Is it legal? Take the test!
This is a test devised by Jon M. Taylor, PhD of the Consumer Awareness Institute of the US. Before taking part in any scheme which promises unlikely returns, you should ask yourself these questions:
- Deposit – If you’re asked to put anything other than cash down, sound the alarms. This is an almost positive sign of something being amiss.
- Interest – Anyone who claims that they can make your money earn interest at rates much higher (20% and up) than banks (usually between 4 – 8% p.a.) falls under suspicion.
- Opportunity – Were you asked to participate in a scheme because of the great products or because of the ‘opportunity’? Any company or person that puts opportunity before product is suspect.
- Product – If there is product-selling involved, then carefully scrutinise the products and ask yourself if they’re really worth the price-tag. If you think they’re over-priced, start worrying.

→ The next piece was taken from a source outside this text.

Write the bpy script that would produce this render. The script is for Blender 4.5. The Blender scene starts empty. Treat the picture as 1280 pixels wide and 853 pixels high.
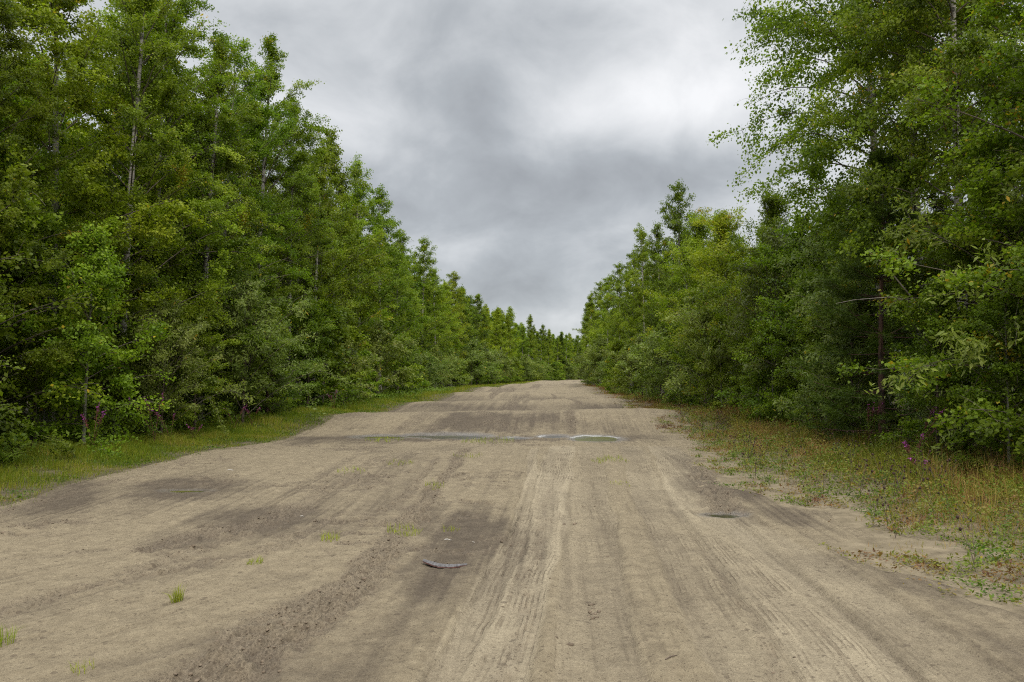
import bpy, math
import numpy as np
from math import radians, pi

# ------------------------------------------------------------------ camera, world, sun, exposure
scene = bpy.context.scene
COL = scene.collection
CAM_Z = 1.62
F = 960.0                                   # focal length for a 1280 wide frame
PITCH = math.atan((471 - 426.5) / F)
cam_d = bpy.data.cameras.new("camera")
cam_d.sensor_width = 36.0
cam_d.lens = 27.0
cam_d.clip_start = 0.1
cam_d.clip_end = 6000
cam = bpy.data.objects.new("camera", cam_d)
COL.objects.link(cam)
cam.location = (0, 0, CAM_Z)
cam.rotation_euler = (pi / 2 + PITCH, 0, 0)
scene.camera = cam

SUN_EL, SUN_AZ = 46.0, 172.0                 # azimuth: degrees clockwise from the view direction (+Y)
world = bpy.data.worlds.new("World")
scene.world = world
world.use_nodes = True


def pix_dir(px, py):
    u, v = (px - 640) / F, -(py - 426.5) / F
    c, s = math.cos(PITCH), math.sin(PITCH)
    d = np.array([u, c - s * v, s + c * v])
    return d / np.linalg.norm(d)


def build_sky():
    nt = world.node_tree
    N, L = nt.nodes, nt.links
    N.clear()
    out = N.new("ShaderNodeOutputWorld")
    bg = N.new("ShaderNodeBackground")
    bg.inputs["Strength"].default_value = 0.1
    L.new(bg.outputs[0], out.inputs[0])
    sky = N.new("ShaderNodeTexSky")
    sky.sky_type = 'NISHITA'
    sky.sun_disc = False
    sky.sun_elevation = radians(SUN_EL)
    sky.sun_rotation = radians(SUN_AZ)
    tc = N.new("ShaderNodeTexCoord")

    def m(op, a, b=None, c=None, clamp=False):
        n = N.new("ShaderNodeMath")
        n.operation = op
        n.use_clamp = clamp
        for i, x in enumerate((a, b, c)):
            if x is None:
                continue
            if isinstance(x, (int, float)):
                n.inputs[i].default_value = x
            else:
                L.new(x, n.inputs[i])
        return n.outputs[0]
    D = tc.outputs["Generated"]
    sep = N.new("ShaderNodeSeparateXYZ")
    L.new(D, sep.inputs[0])
    z = m('MAXIMUM', sep.outputs[2], 0.0)
    den = m('ADD', z, 0.55)
    px = m('DIVIDE', sep.outputs[0], den)
    py = m('DIVIDE', sep.outputs[1], den)
    cmb = N.new("ShaderNodeCombineXYZ")
    L.new(px, cmb.inputs[0])
    L.new(py, cmb.inputs[1])

    def noise(scale, detail, rough, dist=0.0, off=(0, 0, 0)):
        mp = N.new("ShaderNodeMapping")
        mp.inputs["Location"].default_value = off
        L.new(cmb.outputs[0], mp.inputs[0])
        n = N.new("ShaderNodeTexNoise")
        n.inputs["Scale"].default_value = scale
        n.inputs["Detail"].default_value = detail
        n.inputs["Roughness"].default_value = rough
        n.inputs["Distortion"].default_value = dist
        L.new(mp.outputs[0], n.inputs["Vector"])
        return n.outputs["Fac"]
    n1 = noise(2.1, 6, 0.52, 0.3, (3.1, 1.7, 0))
    n2 = noise(6.5, 8, 0.55, 0.3, (8.3, 5.2, 0))
    val = m('ADD', m('MULTIPLY', m('SUBTRACT', n1, 0.5), 0.75), m('MULTIPLY', m('SUBTRACT', n2, 0.5), 0.85))
    # broad thick and thin parts of the cloud deck, as directions in the sky
    for (qx, qy, rad, fl, amp) in SKY_LOBES:
        d = pix_dir(qx, qy)
        sub = N.new("ShaderNodeVectorMath")
        sub.operation = 'SUBTRACT'
        L.new(D, sub.inputs[0])
        sub.inputs[1].default_value = tuple(d)
        mul = N.new("ShaderNodeVectorMath")
        mul.operation = 'MULTIPLY'
        L.new(sub.outputs[0], mul.inputs[0])
        mul.inputs[1].default_value = (1, 1, fl)
        ln = N.new("ShaderNodeVectorMath")
        ln.operation = 'LENGTH'
        L.new(mul.outputs[0], ln.inputs[0])
        mr = N.new("ShaderNodeMapRange")
        mr.interpolation_type = 'SMOOTHSTEP'
        mr.inputs["From Min"].default_value = rad
        mr.inputs["From Max"].default_value = 0.0
        mr.inputs["To Min"].default_value = 0.0
        mr.inputs["To Max"].default_value = amp
        L.new(ln.outputs["Value"], mr.inputs["Value"])
        val = m('ADD', val, mr.outputs[0])
    val = m('ADD', val, 0.49, clamp=True)
    ramp = N.new("ShaderNodeValToRGB")
    e = ramp.color_ramp.elements
    e[0].position, e[0].color = 0.0, (0.225, 0.235, 0.250, 1)
    e[1].position, e[1].color = 1.0, (0.72, 0.725, 0.735, 1)
    k = ramp.color_ramp.elements.new(0.35)
    k.color = (0.345, 0.364, 0.383, 1)
    k = ramp.color_ramp.elements.new(0.62)
    k.color = (0.495, 0.511, 0.527, 1)
    L.new(val, ramp.inputs[0])
    # an overcast sky is brighter overhead than near the horizon
    zen = N.new("ShaderNodeMapRange")
    zen.interpolation_type = 'SMOOTHSTEP'
    zen.inputs["From Min"].default_value = 0.42
    zen.inputs["From Max"].default_value = 0.95
    zen.inputs["To Min"].default_value = 9.2
    zen.inputs["To Max"].default_value = 48.0
    L.new(z, zen.inputs["Value"])
    sc = N.new("ShaderNodeVectorMath")
    sc.operation = 'SCALE'
    L.new(ramp.outputs[0], sc.inputs[0])
    L.new(zen.outputs[0], sc.inputs["Scale"])
    mix = N.new("ShaderNodeMix")
    mix.data_type = 'RGBA'
    mix.inputs[0].default_value = 0.95
    L.new(sky.outputs[0], mix.inputs[6])
    L.new(sc.outputs[0], mix.inputs[7])
    L.new(mix.outputs[2], bg.inputs["Color"])


SKY_LOBES = [
    (960, 50, 0.34, 1.3, 0.36), (780, 130, 0.21, 1.9, 0.28), (430, 130, 0.16, 1.4, 0.12), (520, 100, 0.12, 1.5, 0.06),
    (330, 20, 0.25, 1.0, 0.08), (600, 50, 0.16, 1.0, -0.03), (840, 215, 0.20, 2.4, -0.26),
    (690, 285, 0.28, 2.0, -0.22), (560, 320, 0.10, 2.0, 0.10), (660, 350, 0.16, 3.0, -0.14), (450, 230, 0.15, 2.0, -0.05),
    (680, 400, 0.12, 3.0, 0.10),
]
build_sky()

sun_d = bpy.data.lights.new("sun", 'SUN')
sun_d.energy = 1.5
sun_d.angle = radians(14)
sun_d.color = (1.0, 0.96, 0.9)
sun = bpy.data.objects.new("sun", sun_d)
COL.objects.link(sun)
sun.rotation_euler = (radians(90 - SUN_EL), 0, radians(180 - SUN_AZ))
sun.location = (20, 30, 40)

scene.view_settings.view_transform = 'Standard'
scene.view_settings.look = 'None'
scene.view_settings.exposure = 0.55
scene.view_settings.gamma = 1.0
cy = scene.cycles
cy.max_bounces = 6
cy.diffuse_bounces = 4
cy.glossy_bounces = 3
cy.transmission_bounces = 4
cy.use_denoising = False
cy.filter_width = 1.15
cy.caustics_reflective = False
cy.caustics_refractive = False
cy.sample_clamp_indirect = 4.0

# ------------------------------------------------------------------ numeric helpers
def _hash(ix, iy, seed):
    h = (ix.astype(np.int64) * 374761393 + iy.astype(np.int64) * 668265263 + seed * 974634777) & 0xFFFFFFFF
    h = ((h ^ (h >> 13)) * 1274126177) & 0xFFFFFFFF
    h = h ^ (h >> 16)
    return (h & 0xFFFFFF) / float(0xFFFFFF)


def vnoise(x, y, seed=0):
    x = np.asarray(x, float)
    y = np.asarray(y, float)
    ix, iy = np.floor(x), np.floor(y)
    fx, fy = x - ix, y - iy
    fx = fx * fx * fx * (fx * (fx * 6 - 15) + 10)
    fy = fy * fy * fy * (fy * (fy * 6 - 15) + 10)
    a, b = _hash(ix, iy, seed), _hash(ix + 1, iy, seed)
    c, d = _hash(ix, iy + 1, seed), _hash(ix + 1, iy + 1, seed)
    return (a + (b - a) * fx) * (1 - fy) + (c + (d - c) * fx) * fy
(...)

- Compensation – Do some calculations, and see if you can make a respectable income by just selling the products alone WITHOUT having to recruit downliners. If it’s paltry, then it’s not genuine.
- Income Disclosure – People will hype the incomes of certain distributors as an incentive for you to join. Make them prove it.
- Credibility – Many people use fantastic testimonials to lure you in. Beware, as many of these testimonials are paid for. Verify them first.
- Support – Are you expected to pay for company training material (audio/video tapes, manuals etc.) or does the company sponsor them. If you have to pay, that’s just another way that they make money.
- Gut – The best test is to ask yourself if you feel pushed or pressured. Offended? A good opportunity will not disappear. Don’t fall for the ‘get in on the ground floor’ trick.